Given the speed of information and industry change, forcasting is minimally fruitful due to its relative inaccuracy. Technologic, informational, economic and legislative change all affect industry direction, and change happens so rapidly that master plans are in a state of continuous revision. In the past, master plans were commissioned and treated like a work of art, mounted on foamcore or physically modeled out of matteboard, foam and wood, and hung on a wall or put on display. Or they were bound reports that were filed and forgotten.

The master plan remains a very useful tool. Master plans are still crucial for recording strategy, for documenting and for communicating intent. However, the snapshot model everyone is used to is too static to capture change and the constant adjustment required to steer a healthcare facility or system. A master plan, like any forward-thinking tool, is only as good as its utilization. In the past, plans were retroactively measured for their “accuracy” of prediction, whereas now the emphasis is on a tool used to help make decisions.

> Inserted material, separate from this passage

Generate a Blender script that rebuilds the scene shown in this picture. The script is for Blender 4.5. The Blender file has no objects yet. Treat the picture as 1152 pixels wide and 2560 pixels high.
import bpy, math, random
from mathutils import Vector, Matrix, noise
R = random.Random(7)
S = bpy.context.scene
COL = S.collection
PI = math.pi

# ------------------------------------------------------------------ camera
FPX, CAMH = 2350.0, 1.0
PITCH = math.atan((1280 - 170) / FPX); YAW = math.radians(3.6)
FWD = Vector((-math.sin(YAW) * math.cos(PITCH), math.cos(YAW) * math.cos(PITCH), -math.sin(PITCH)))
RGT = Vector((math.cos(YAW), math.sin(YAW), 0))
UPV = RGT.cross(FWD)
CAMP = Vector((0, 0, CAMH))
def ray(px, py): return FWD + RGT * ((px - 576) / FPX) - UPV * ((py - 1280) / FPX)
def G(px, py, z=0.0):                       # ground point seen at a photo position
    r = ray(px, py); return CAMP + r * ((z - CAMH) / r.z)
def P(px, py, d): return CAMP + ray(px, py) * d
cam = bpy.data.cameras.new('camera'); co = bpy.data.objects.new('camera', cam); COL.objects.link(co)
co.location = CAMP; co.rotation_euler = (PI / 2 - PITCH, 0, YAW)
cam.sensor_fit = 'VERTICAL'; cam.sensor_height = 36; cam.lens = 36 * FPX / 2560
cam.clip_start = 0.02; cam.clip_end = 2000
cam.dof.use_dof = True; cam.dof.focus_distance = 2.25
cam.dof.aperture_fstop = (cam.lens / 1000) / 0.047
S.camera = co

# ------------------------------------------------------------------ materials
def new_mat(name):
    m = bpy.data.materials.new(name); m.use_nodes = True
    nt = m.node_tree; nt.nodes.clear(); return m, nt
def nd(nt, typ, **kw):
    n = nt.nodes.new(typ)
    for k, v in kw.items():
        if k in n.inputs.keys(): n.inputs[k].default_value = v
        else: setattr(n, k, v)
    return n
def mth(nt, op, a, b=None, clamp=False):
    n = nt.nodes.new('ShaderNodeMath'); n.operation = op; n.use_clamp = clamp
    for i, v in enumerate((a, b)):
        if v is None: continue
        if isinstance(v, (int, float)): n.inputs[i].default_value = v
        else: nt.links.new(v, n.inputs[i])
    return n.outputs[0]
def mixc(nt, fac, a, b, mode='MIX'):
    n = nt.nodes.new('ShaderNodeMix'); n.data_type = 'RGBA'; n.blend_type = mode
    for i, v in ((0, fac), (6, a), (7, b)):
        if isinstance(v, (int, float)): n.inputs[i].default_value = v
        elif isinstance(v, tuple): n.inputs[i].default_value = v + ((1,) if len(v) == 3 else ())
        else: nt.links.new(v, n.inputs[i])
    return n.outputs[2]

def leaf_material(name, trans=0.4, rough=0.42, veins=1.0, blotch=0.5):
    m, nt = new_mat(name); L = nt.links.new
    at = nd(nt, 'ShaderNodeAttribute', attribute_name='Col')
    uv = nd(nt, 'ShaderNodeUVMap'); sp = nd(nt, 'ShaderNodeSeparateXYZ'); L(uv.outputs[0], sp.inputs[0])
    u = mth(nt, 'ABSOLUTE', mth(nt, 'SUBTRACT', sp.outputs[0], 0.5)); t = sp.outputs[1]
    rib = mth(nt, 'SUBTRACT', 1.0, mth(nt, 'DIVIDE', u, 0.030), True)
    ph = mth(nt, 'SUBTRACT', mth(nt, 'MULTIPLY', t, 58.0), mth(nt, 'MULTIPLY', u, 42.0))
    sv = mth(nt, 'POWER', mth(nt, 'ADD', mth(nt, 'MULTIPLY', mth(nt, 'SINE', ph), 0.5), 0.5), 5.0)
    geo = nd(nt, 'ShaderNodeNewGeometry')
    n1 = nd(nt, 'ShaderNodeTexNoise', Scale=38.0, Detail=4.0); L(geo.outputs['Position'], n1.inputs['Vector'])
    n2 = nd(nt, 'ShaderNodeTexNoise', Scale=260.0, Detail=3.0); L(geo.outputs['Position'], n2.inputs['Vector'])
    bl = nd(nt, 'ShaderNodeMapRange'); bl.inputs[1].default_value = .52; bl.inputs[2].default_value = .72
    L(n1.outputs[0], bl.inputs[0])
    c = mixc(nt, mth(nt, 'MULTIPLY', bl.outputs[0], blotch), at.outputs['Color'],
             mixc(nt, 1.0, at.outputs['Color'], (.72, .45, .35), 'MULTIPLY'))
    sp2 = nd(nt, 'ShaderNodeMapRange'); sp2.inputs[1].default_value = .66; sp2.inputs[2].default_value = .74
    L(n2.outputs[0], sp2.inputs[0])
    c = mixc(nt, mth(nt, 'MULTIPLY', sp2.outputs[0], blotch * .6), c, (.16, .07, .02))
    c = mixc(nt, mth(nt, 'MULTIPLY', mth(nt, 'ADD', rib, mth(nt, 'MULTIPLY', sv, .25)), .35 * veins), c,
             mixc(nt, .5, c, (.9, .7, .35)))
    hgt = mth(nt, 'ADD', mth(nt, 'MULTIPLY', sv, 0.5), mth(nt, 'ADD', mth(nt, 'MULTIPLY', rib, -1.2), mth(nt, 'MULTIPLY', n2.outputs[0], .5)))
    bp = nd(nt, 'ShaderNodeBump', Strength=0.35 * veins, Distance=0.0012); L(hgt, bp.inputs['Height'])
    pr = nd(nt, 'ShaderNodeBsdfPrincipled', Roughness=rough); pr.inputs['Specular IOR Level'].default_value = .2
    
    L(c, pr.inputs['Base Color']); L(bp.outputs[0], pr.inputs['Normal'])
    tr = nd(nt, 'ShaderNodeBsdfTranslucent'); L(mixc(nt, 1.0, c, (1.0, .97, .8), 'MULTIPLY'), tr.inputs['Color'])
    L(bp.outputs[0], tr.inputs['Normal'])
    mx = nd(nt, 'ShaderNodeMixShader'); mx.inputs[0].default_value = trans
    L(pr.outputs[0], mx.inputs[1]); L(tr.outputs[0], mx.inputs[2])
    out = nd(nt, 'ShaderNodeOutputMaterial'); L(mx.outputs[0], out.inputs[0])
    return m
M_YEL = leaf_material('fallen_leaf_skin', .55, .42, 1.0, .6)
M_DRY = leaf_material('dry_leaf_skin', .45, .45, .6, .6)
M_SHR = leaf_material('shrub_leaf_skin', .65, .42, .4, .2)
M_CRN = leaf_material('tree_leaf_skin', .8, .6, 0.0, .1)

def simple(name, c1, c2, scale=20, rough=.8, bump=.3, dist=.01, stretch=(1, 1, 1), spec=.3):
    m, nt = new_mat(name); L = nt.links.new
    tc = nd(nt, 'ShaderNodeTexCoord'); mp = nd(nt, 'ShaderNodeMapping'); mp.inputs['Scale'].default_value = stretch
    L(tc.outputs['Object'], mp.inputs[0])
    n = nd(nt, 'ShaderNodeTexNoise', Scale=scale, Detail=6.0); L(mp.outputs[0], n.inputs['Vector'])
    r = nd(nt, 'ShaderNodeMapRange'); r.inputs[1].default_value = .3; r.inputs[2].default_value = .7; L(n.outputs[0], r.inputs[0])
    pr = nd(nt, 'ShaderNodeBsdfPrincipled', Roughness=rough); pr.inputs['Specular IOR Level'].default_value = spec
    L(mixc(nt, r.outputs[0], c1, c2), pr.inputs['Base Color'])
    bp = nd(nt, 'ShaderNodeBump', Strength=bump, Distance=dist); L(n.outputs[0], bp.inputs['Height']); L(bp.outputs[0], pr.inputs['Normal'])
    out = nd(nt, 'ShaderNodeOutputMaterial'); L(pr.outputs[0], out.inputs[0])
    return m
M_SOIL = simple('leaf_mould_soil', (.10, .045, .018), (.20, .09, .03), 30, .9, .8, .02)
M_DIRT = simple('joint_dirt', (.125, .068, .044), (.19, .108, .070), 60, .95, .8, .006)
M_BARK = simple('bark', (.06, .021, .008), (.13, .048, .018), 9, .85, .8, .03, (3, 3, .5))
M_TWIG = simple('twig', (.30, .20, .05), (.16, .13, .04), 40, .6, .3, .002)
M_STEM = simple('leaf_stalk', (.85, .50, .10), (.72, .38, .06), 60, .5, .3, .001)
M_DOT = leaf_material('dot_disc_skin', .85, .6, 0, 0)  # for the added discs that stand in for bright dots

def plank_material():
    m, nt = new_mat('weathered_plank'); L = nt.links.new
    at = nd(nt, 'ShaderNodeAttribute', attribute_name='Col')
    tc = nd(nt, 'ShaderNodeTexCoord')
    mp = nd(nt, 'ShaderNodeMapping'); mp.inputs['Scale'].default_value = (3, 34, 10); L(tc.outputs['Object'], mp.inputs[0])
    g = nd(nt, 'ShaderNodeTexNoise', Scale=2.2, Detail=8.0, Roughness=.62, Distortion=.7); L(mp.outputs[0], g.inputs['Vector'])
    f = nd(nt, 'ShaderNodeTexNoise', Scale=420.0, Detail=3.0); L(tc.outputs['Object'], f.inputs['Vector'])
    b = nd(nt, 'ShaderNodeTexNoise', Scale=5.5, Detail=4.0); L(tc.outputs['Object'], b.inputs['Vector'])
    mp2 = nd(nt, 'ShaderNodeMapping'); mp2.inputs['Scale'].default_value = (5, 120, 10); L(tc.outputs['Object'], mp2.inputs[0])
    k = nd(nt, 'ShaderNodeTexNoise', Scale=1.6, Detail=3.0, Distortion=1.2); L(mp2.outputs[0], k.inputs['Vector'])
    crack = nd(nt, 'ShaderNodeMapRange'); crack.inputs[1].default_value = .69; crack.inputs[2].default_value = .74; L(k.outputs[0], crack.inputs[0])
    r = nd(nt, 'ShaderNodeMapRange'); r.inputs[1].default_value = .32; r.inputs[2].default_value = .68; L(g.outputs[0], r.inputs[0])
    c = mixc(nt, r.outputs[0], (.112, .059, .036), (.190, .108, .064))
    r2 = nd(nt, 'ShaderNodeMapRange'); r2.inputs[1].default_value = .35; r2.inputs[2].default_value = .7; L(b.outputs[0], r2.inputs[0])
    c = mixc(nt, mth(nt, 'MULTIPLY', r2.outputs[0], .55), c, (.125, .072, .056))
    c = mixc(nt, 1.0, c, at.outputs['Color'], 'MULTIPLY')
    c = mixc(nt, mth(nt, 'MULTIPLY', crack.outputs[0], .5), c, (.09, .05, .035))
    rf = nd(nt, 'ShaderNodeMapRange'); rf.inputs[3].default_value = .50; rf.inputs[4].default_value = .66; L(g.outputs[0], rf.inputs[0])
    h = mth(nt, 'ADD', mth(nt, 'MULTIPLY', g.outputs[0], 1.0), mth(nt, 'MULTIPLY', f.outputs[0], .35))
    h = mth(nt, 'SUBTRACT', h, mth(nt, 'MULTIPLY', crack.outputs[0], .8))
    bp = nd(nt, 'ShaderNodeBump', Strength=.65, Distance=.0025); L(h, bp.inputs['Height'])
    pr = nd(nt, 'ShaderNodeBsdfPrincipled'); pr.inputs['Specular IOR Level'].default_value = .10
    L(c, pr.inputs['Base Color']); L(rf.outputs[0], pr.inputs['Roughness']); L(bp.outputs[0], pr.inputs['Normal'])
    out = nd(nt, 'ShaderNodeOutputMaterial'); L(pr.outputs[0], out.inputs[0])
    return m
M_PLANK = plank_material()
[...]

More specifically, a plan’s effectiveness relies on the frequency with which it is revisited. In a conceptual anecdote related to me recently:  if you take off from San Francisco bound for Boston three degrees off-course and never revise your coordinates, you will land closer to New York City, but if you readjust every 500 miles you will still end up in the correct zip code. This illustrates the power of an initial miscalculation which can be compounded by not reviewing and correcting as necessary at regular intervals.

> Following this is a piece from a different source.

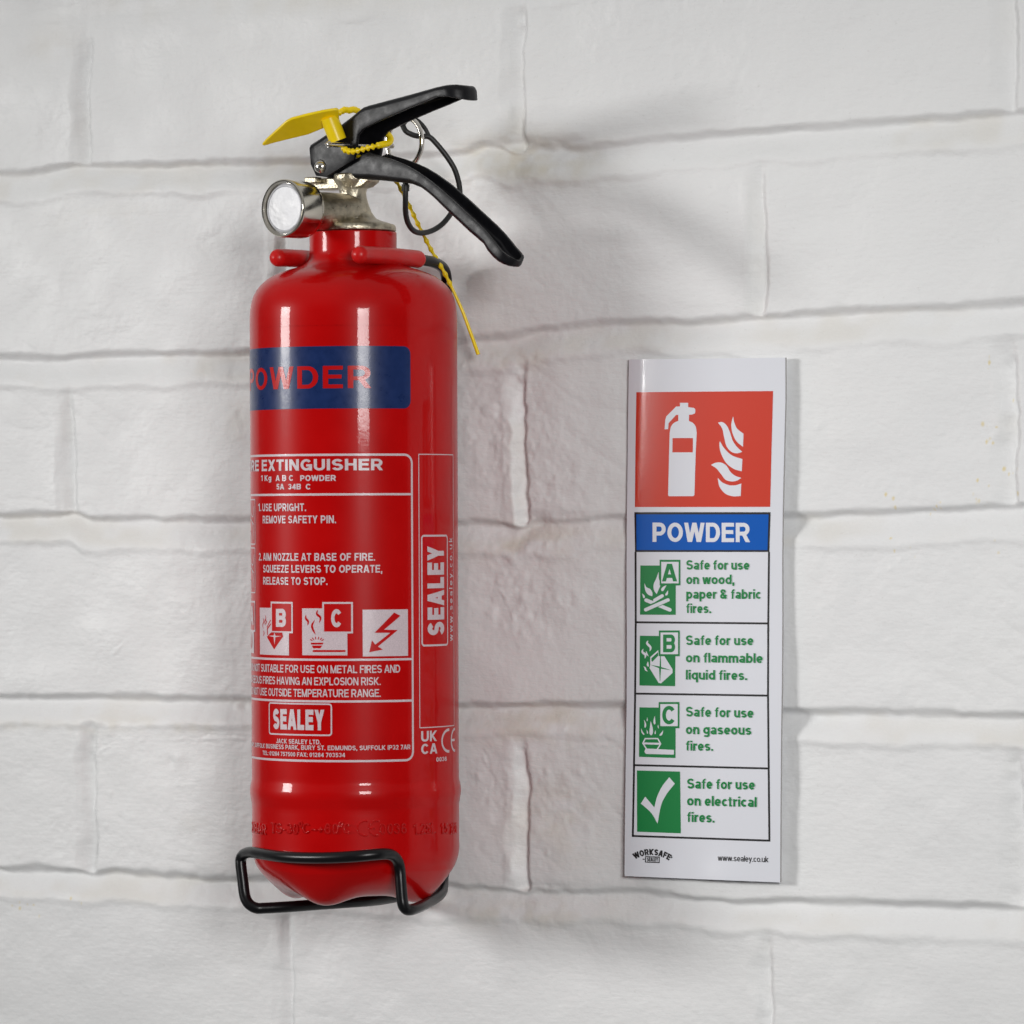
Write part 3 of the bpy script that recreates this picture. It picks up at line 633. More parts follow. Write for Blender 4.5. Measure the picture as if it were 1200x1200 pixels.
# fire class pictures
def c4(pts, ox=285., oy=695., s=5.714): return px_poly([(ox+x/s, oy+y/s) for x, y in pts])
def wave(P, pts, w, m, layer, conv):
    pts = spline(pts, 4); n = len(pts); c = [Vector(p) for p in conv([tuple(p) for p in pts])]
    qs = []; L = []
    for i, p in enumerate(c):
        d = (c[min(i+1, n-1)]-c[max(i-1, 0)]).normalized(); k = w*max(.08, math.sin(math.pi*min(1, max(0, i/(n-1))))**.7)
        L.append((p+Vector((-d.y, d.x))*k, p-Vector((-d.y, d.x))*k))
    for (a, b), (c_, d_) in zip(L, L[1:]): P.poly([tuple(b), tuple(d_), tuple(c_), tuple(a)], m, layer)
def square(x0, y0, x1, y1, lx0, ly0, lx1, ly1, ch, gx0, gx1):
    P.rect(*cyl_box(x0, y0, x1, y1), 0, .3)
    B = cyl_box(lx0, ly0, lx1, ly1); P.rect(*B, 0, .8); w = 2.1*px1; P.rect(B[0]+w, B[1]+w, B[2]-w, B[3]-w, 1, 1.2)
    cyl_text(P, ch, gx0, gx1, ly1-7.2, ly1-ly0-15.5, 0, 2, t=.23)
# A (its left part lies round the side)
u = cyl(299.4, 723)[0]
B = (u-.0105, zz(742), u, zz(705.3)); sq = (B[0]-.0075, zz(767.6), u-.0022, zz(712.6))
P.rect(*sq, 0, .3); P.rect(*B, 0, .8); w = 2.1*px1; P.rect(B[0]+w, B[1]+w, B[2]-w, B[3]-w, 1, 1.2)
q, ex = lettering('A', .23)
for p, s_ in q: P.poly([(B[0]+.0024+x/ex[0][1]*.0057, B[1]+.0028+y*.0078) for x, y in p], 0, 2+s_*.06)
for xa, ya in ((.30, .30), (.52, .36)): wave(P, [(xa, .08), (xa+.25, .2), (xa+.2, ya+.1)], .0007, 1, 1, lambda L: [(sq[0]+x*(sq[2]-sq[0]), sq[1]+y*(sq[3]-sq[1])) for x, y in L])
square(304.8, 712.5, 338.7, 767.6, 317.7, 705.2, 343.3, 741.9, 'B', 323.9, 335.6)
P.poly(c4([(160, 292), (190, 262), (262, 264), (269, 292), (209, 378)]), 1, .8)
P.poly(c4([(172, 286), (206, 284), (212, 264), (218, 286), (258, 288), (218, 295), (212, 345), (206, 294)]), 0, 1.1)
P.quads(strip(c4([(164, 280), (164, 238), (188, 205)]), .8*px1), 1, .8); P.quads(strip(c4([(160, 230), (186, 180)]), .6*px1), 1, .85)
for q in ([(148, 145), (154, 170), (146, 190), (150, 215)], [(134, 165), (140, 190), (132, 215), (138, 240)], [(150, 210), (158, 195), (150, 175)], [(136, 250), (142, 268), (136, 290)]): wave(P, q, .75*px1, 1, .8, c4)
square(354.3, 713, 407, 768, 377.8, 705.5, 413.6, 742.3, 'C', 388.2, 401)
for q in ([(422, 145), (420, 170), (436, 190), (432, 218)], [(500, 112), (494, 140), (518, 165), (510, 200)], [(480, 180), (462, 215), (468, 245), (486, 278)]): wave(P, q, 1.35*px1, 1, .8, c4)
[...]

Master plans should be used this way, but to do that we need master plans that employ today’s technology. What will that look like and how will it be used?

Master plans need to be something closer to Google Earth than a Polaroid. The master plan of today needs to be interactive and portable, a plan without a single owner, where every C-level administrator can have a desktop short cut to it, if not a smart phone app. It needs to be a mashup and data-rich, more interconnective iPhone and less tethered land line.

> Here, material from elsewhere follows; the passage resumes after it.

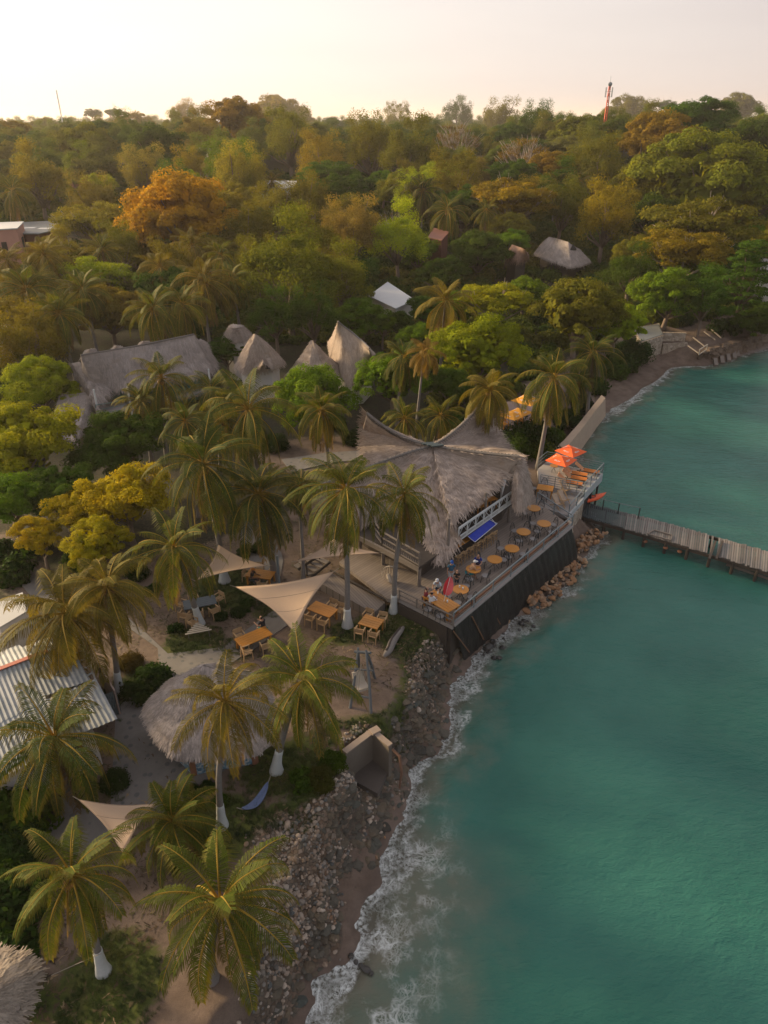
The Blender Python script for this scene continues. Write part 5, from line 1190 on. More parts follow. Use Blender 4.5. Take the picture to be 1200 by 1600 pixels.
for pts in ([(1022,828),(1050,836),(1048,844),(1012,834)],):
    q_ = [at(a, b, ZJ+.08) for a, b in pts]
    for i in range(len(q_)): mb.bar(q_[i], q_[(i+1) % len(q_)], .09, .08)
mb.build('hatch_frame', M_WOOD, JT)
mb = MB(); 
for s_ in (-.02, .035): a, b = at(1122+s_*200, 846, ZJ+.1), at(1112+s_*200, 874, ZJ+.1); mb.bar(a, b, .16, .16)
mb.build('cross_beam', M_DWOOD, JT)
for (a, b) in ((1008, 846), (1040, 856), (1128, 872), (1062, 862)):
    p = at(a, b, .5); mb = MB(); mb.tube([p+Vector((0, 0, .13)), p+Vector((0, 0, .1)), p, p-Vector((0, 0, .1))], [.05, .15, .2, .1], 8); o_ = mb.build('tyre_fender' if 0 else 'fender', M_TERRA, JT)
mb = MB(); a, b = at(1135, 882, .35), at(1200, 904, .35); mb.tube([a, b], .1, 6); mb.build('floating_pole', M_WOOD, JT)
# ------------------------------------------------------------ sea wall and revetments to the north
def wall_strip(name, label, left, right, z1, z0, mat, cat='sea wall'):
    o_ = thing(name, label, cat); mb = MB(); l = [at(a, b, z1) for a, b in left]; r = [at(a, b, z1) for a, b in right]
    poly = [p.xy for p in l]+[p.xy for p in r[::-1]]; n = len(l)
    vs = []; 
    for i in range(n): vs += [tuple(l[i]), tuple(r[i]), (r[i].x+.35, r[i].y-.15, z0), (l[i].x, l[i].y, z0)]
    fs = []
    for i in range(n-1):
        for j in range(4): fs.append((i*4+j, i*4+(j+1) % 4, (i+1)*4+(j+1) % 4, (i+1)*4+j))
    fs += [(0, 1, 2, 3), (n*4-1, n*4-2, n*4-3, n*4-4)]; mb.add(vs, fs); mb.build('wall_body', mat, o_); return o_
M_TANC = simple('tan_concrete', (.36, .275, .20), .9, .22, 1.6, .4, bscale=8)
wall_strip('sea_wall', 'tan concrete sea wall curving from the lounge platform up to the small beach', [(862,704),(881,688),(904,662),(923,638),(940,617)], [(872,711),(889,695),(910,669),(928,645),(946,622)], 2.1, -.3, M_TANC)
SM = thing('masonry_bastion', 'cream rubble-stone bastion with a grey top at the far end of the beach', 'stone wall')
mb = MB(); mb.prism([at(a, b, 3.4).xy for a, b in [(1000,536),(1037,524),(1030,505),(990,512)]], -.3, 3.4); mb.build('stone_wall', M_MAS, SM)
mb = MB(); mb.prism([at(a, b, 3.4).xy for a, b in [(1002,534),(1035,523),(1029,507),(992,513)]], 3.402, 3.46); mb.build('paved_top', simple('blue_paving', (.14, .155, .165), .85, .2, 1), SM)
S2 = thing('stone_terrace_wall', 'two low stone walls with a dark gap right of the bastion', 'stone wall')
mb = MB(); wall_seg(mb, tuple(at(1036, 537, 2.2)), tuple(at(1074, 535, 2.2)), -.3, 2.2, .35); mb.build('front_wall', M_MAS, S2)
mb = MB(); wall_seg(mb, tuple(at(1036, 519, 3.4)), tuple(at(1072, 520, 3.4)), .5, 3.4, .35); mb.build('rear_wall', M_MAS, S2)
mb = MB(); mb.prism([at(a, b, 2.9).xy for a, b in [(1036,524),(1072,522),(1090,505),(1030,506)]], 1, 1.3); mb.build('gap_shade', M_DARK, S2)  # near-black slab paints the shade in the recess between the walls
RV = thing('rock_revetment', 'long brown stone bank wall running along the water to the right edge', 'stone wall')
top = [(1096,551),(1120,543),(1150,535),(1180,526),(1215,516),(1300,495)]; bot = [(1085,566),(1115,566),(1140,560),(1165,552),(1200,540),(1300,512)]
V = []; nU, nV = 60, 8
for i in range(nU+1):
    f = i/nU*(len(top)-1); k = min(int(f), len(top)-2); a = at(*top[k], 1.9).lerp(at(*top[k+1], 1.9), f-k); b = at(*bot[k], .0).lerp(at(*bot[k+1], .0), f-k)
    for j in range(nV+1): p = a.lerp(b, j/nV); V.append((p.x+rnd.uniform(-.25, .25), p.y+rnd.uniform(-.25, .25), p.z+rnd.uniform(-.22, .22)+.3*sin(pi*j/nV)))
    p = a+Vector((-.2, 1.2, .0)); V.append(tuple(p))
idx = np.arange(len(V)).reshape(nU+1, nV+2); order = [nV+1]+list(range(nV+1)); idx = idx[:, order]
F = np.stack([idx[:-1, :-1], idx[1:, :-1], idx[1:, 1:], idx[:-1, 1:]], -1).reshape(-1, 4)
obj('stone_bank', np_mesh('stone_bank', np.array(V), F, simple('brown_stone', (.13, .092, .065), .9, .45, 1.2, .6), False), RV)
for k, (a, b) in enumerate([(1118,567),(1128,563),(1138,560),(1147,556),(1152,553)]):
    p = at(a, b, .3); mb = MB(); mb.box(p, (.5, 1.7, .5), -.25, .3); mb.build('concrete_block', M_TK_ if 0 else M_WOOD, RV)
FR = thing('driftwood_rails', 'pale timber rails lying on the bank above the far shore', 'timber rails')
for k, (a, b, c, e_) in enumerate([(1075,540,1092,552),(1083,527,1101,541),(1100,518,1118,531),(1112,515,1127,528)]):
    mb = MB(); mb.bar(at(a, b, 3.0), at(c, e_, 2.6), .13, .13); mb.build('rail', M_WOOD, FR)
mb = MB(); a, b = at(1092, 554, 2.0), at(1104, 546, 2.2); mb.bar(a+Vector((0, 0, .7)), b+Vector((0, 0, .7)), .12, .12); mb.bar(a, b, .12, .12); mb.bar(a, a+Vector((0, 0, .7)), .12, .12); mb.bar(b, b+Vector((0, 0, .7)), .12, .12); mb.build('frame', simple('light_timber', (.25, .225, .20), .8), FR)
# ------------------------------------------------------------ ruined concrete tank
TK = thing('concrete_tank', 'roofless mouldy concrete tank broken open on the eroded bank', 'concrete tank')
M_TK = simple('mouldy_concrete', (.15, .125, .10), .95, .4, 1.5, .6, stretch=(1, 1, .5), bscale=8)
zt_ = 2.95
q = [at(538, 1176, zt_), at(582, 1143, zt_), at(610, 1166, zt_), at(583, 1202, zt_-.5)]
for a, b, z0, z1 in ((q[0], q[1], .6, zt_), (q[1], q[2], .6, zt_)):
    mb = MB(); wall_seg(mb, tuple(a), tuple(b), z0, z1, .22); mb.build('wall', M_TK, TK)
mb = MB(); m_ = at(616, 1176, 2.3); vs = []; mb.tube([q[2]+Vector((.1, -.1, -.1)), q[2]+Vector((.45, -.4, -.25)), q[2]+Vector((.55, -.8, -.9)), q[2]+Vector((.45, -1.0, -1.8))], [.07, .09, .08, .05], 6); mb.build('broken_edge', simple('rusty_edge', (.13, .07, .045), .9, .4, 3), TK)
mb = MB(); mb.bar(q[0]+Vector((0, 0, .04)), q[1]+Vector((0, 0, .04)), .34, .08); mb.bar(q[1]+Vector((.1, -.1, .06)), q[2]+Vector((0, 0, .06)), .30, .08); mb.box(q[1]+Vector((.12, -.05, .12)), (.5, .4, .12), .6); mb.build('coping', simple('worn_coping', (.24, .19, .155), .9, .3, 4, .3), TK)
mb = MB(); mb.prism([at(a, b, 1.1).xy for a, b in ((545,1215),(580,1170),(610,1195),(590,1240))], .7, 1.1); mb.build('sand_floor', simple('tank_sand', (.09, .075, .065), .9, .3, 3), TK)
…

Technology offers much to help transform the master plan into its modern 3.0 version. Today’s master plan needs to be a 3D digital construction at least, like Sketch Up or BIM, and maybe 4D and 5D with time and cost data attached. Or imagine a master plan that incorporates every image of your entire healthcare facility or campus linked together in a growing, living composite model similar to Microsoft’s Seadragon / Photosynth applications debuted at TED three years ago.

I see augmented reality at work in the near term where the smart phones we carry everywhere can help translate the mundane plan into something quite useful. Imagine walking around your facility campus and your “master plan” comes to life in the form of data pop-ups that provide information on a building—or see in a virtual, perspectival way what the neighborhood will look like when that new addition is built, with true massing data of existing and future planned facilities. Touch, pan or roll over to see a screen that lists building square footage, bed counts, age, infrastructure and the entire renovation and project history of every building. Move to the parking lot next door and get parking counts and traffic flow numbers.

The future for recording what we know now, and imbuing it with a living quality, is here. Master planning will be a more enriching experience because the master plan will soon become interactive, relational and truly strategic.